## begin Source excerpt

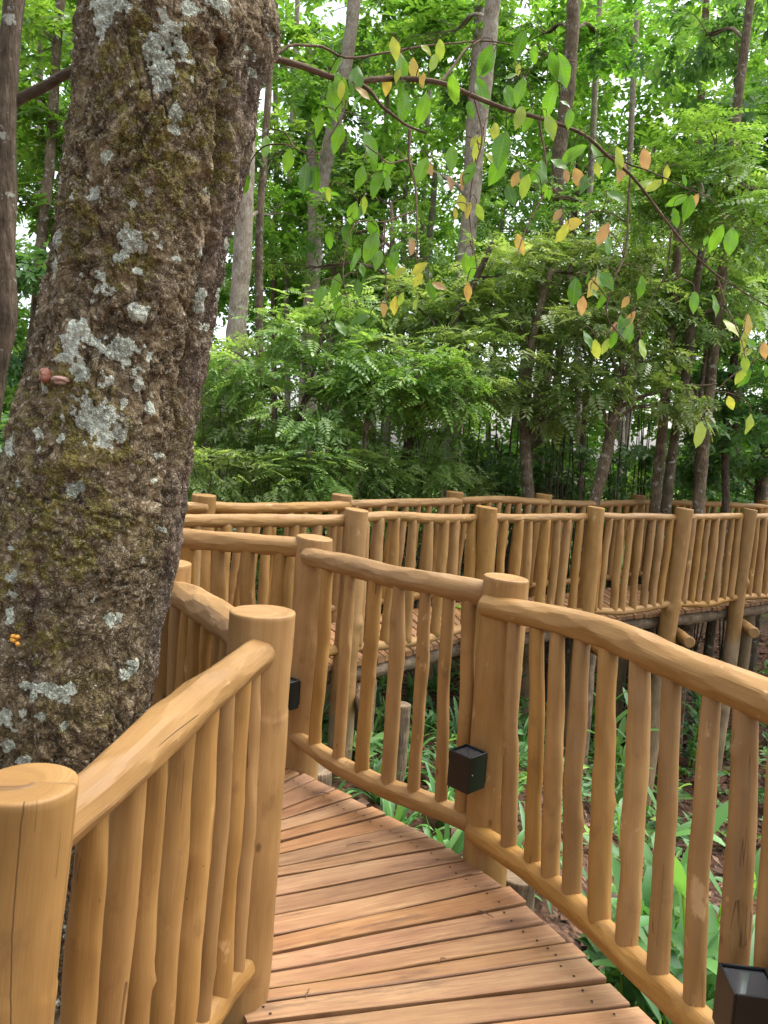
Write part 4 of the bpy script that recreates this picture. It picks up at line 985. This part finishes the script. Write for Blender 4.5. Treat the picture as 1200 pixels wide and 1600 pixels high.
T('tree','airy young tree with light green leaves filling the gap left of the tall pale trunk', tp(9.8,(640,790),(636,640),(628,500),(612,380)),[.045,.04,.03,.02],M['bark_brown'],
  pb(9.8,(590,420,.2,.7,80),(520,360,.6,.7,80),(660,380,.3,.6,80),(430,420,.5,.6,70),(610,300,.6,.7,80),(540,480,0,.5,60)),M['pin_b'],TC3,.22)
T('tree','airy tree with light green leaves right of the creeper-wrapped trunk', tp(10.2,(905,790),(912,640),(930,480),(940,330)),[.05,.045,.035,.02],M['bark_brown'],
  pb(10.2,(900,350,.2,.7,90),(1000,300,.6,.8,90),(820,300,.6,.7,80),(960,430,0,.6,80),(860,500,-.2,.5,60),(760,350,.4,.6,70)),M['pin_b'],TC3,.22)
T('tree','airy tree with light green leaves before the twin dark trees', tp(9.7,(1085,790),(1092,650),(1110,520),(1130,420)),[.04,.035,.03,.02],M['bark_brown'],
  pb(9.7,(1090,460,.1,.6,80),(1170,520,.2,.6,80),(1030,560,0,.5,60),(1140,620,.1,.5,60),(1180,380,.4,.6,70)),M['pin_b'],TC3,.22)
# thin trunks further in that nothing tells apart
far_t = [(430,150),(462,60),(512,620),(540,560),(598,300),(610,640),(626,200),(655,660),(672,90),(690,690),(768,600),(780,330),(808,640),(835,120),(925,200),(948,560),(990,140),(1005,700),(1095,150),(1110,680),(1150,80),(575,90),(330,120),(20,250),(60,150),(640,20),(870,650),(740,700),(590,720),(900,720),(975,700),(1080,640)]
far_t = far_t[::2]+far_t[1:8:2]
for k,(x,y) in enumerate(far_t):
    Yk = rs.uniform(12.5,18); b = aty(x-rs.uniform(0,25),770,Yk); d = aty(x,y,Yk); t = d+(d-b)*.25; t[2] = max(d[2]+3,7)
    T('tree','thin stem among the crowd of bare poles deep in the forest', [b+[0,0,.0],(b+d)/2+[rs.uniform(-.1,.1),0,0],d,t],[.06,.055,.05,.04] if rs.rand() < .6 else [.085,.08,.07,.055], M[['bark_brown','bark_pale','bark_pale'][rs.randint(3)]], None, group='thin bare stems deep in the forest', segs=8)

# --- thicket of thin canes behind the railing
for k,(x0,x1,Yk,lab) in enumerate(((725,800,9.7,'dark cane thicket left of the grey forked tree, behind the far railing'),(840,925,9.9,'dark cane thicket between the forked tree and the leaning brown tree'),(960,1025,10.3,'cane thicket beside the twin dark trees, low behind the railing'))):
    c = aty((x0+x1)/2,790,Yk); root = empty('cane_thicket', (c[0],c[1],gz(c)), lab, 'bamboo'); loc = np.array(root.location)
    for q in range(16):
        x = rs.uniform(x0,x1); yy = Yk+rs.uniform(-.3,.6); b = aty(x,800,yy); b[2] = gz(b)-.05; t = aty(x+rs.uniform(-25,30),rs.uniform(610,690),yy+rs.uniform(-.1,.1))
        g = Geo(); tube(g,[b,(b+t)/2+rs.uniform(-.06,.06,3),t],[.014,.012,.007],6,16,0,.02,.05,None,None,.001,sd()); obj('cane', g.mesh('cane', M['bark_dark'], True, None, loc), root)
    g = Geo(); crown(g, pb(Yk,((x0+x1)/2,690,.1,.45,30),(x0,730,0,.4,25),(x1,740,.1,.4,25),((x0+x1)/2,770,.2,.5,35)), TC2, .20, .5); obj('foliage', g.mesh('foliage', M['broad_c'], False, None, loc), root)

# --- low shrubs and ferns behind the far railing
shr = [(318,730,7.6,.45,'pin'),(420,745,7.9,.5,'pin'),(500,735,7.9,.5,'pin'),(575,740,8.3,.55,'pin'),(640,735,8.7,.5,'pin'),(665,660,8.9,.4,'pin'),(790,755,10.4,.4,'broad_c'),(900,760,10.4,.4,'pin'),(1060,745,11.2,.5,'broad_c'),(1110,760,11.8,.55,'broad_c'),(1160,740,12,.7,'broad_c'),(380,670,8.8,.5,'pin'),(470,690,8.7,.5,'pin'),(330,650,8.6,.45,'pin'),(545,690,8.9,.45,'pin'),
       (15,690,6.5,.55,'broad_c'),(-40,760,6.2,.6,'pin'),(1010,770,11.2,.5,'pin'),(740,765,9.4,.4,'pin')]
slab = ['feathery fern-like shrub low behind the farthest railing','dark leafy shrub low behind the farthest railing']
for k,(x,y,Yk,r,m) in enumerate(shr):
    c = aty(x,y,Yk); z = gz(c); root = empty('shrub', (c[0],c[1],z), slab[0 if m == 'pin' else 1] if x > 100 else ['broad-leaved shrub at the far left edge below the brown tree','feathery shrub at the far left edge, lowest there'][m == 'pin'], 'shrub', ('feathery shrubs behind the far railing' if m == 'pin' else 'dark shrubs behind the far railing') if x > 100 else None); loc = np.array(root.location)
    if x > 700: r *= .78
    b = [(c,(r,r*.8,r),int(110*r/.5)), (c+[rs.uniform(-.3,.3),.1,-.45],(r*1.1,r*.8,r),int(90*r/.5)), (c+[rs.uniform(-.3,.3),.2,-1.0],(r*1.1,r*.8,r),int(60*r/.5))]
    g = Geo(); crown(g, b, TP if m == 'pin' else TC2, .24 if m == 'pin' else .18, .2)
    obj('foliage', g.mesh('foliage', M[m], False, None, loc), root)
    g = Geo()
    for q in range(6): tube(g,[loc+[rs.uniform(-.05,.05),0,-.05],(loc+c)/2+rs.uniform(-.15,.15,3),c+rs.uniform(-.3,.3,3)],[.015,.01,.004],6,14,0,.02,0,None,None,.001,sd())
    obj('stem', g.mesh('stem', M['bark_dark'], True, None, loc), root)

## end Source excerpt

# Given instruction
Copy, from the material above, each line in which the string "that" occurs.

# Response for this exercise
Write part 4 of the bpy script that recreates this picture. It picks up at line 985. This part finishes the script. Write for Blender 4.5. Treat the picture as 1200 pixels wide and 1600 pixels high.
# thin trunks further in that nothing tells apart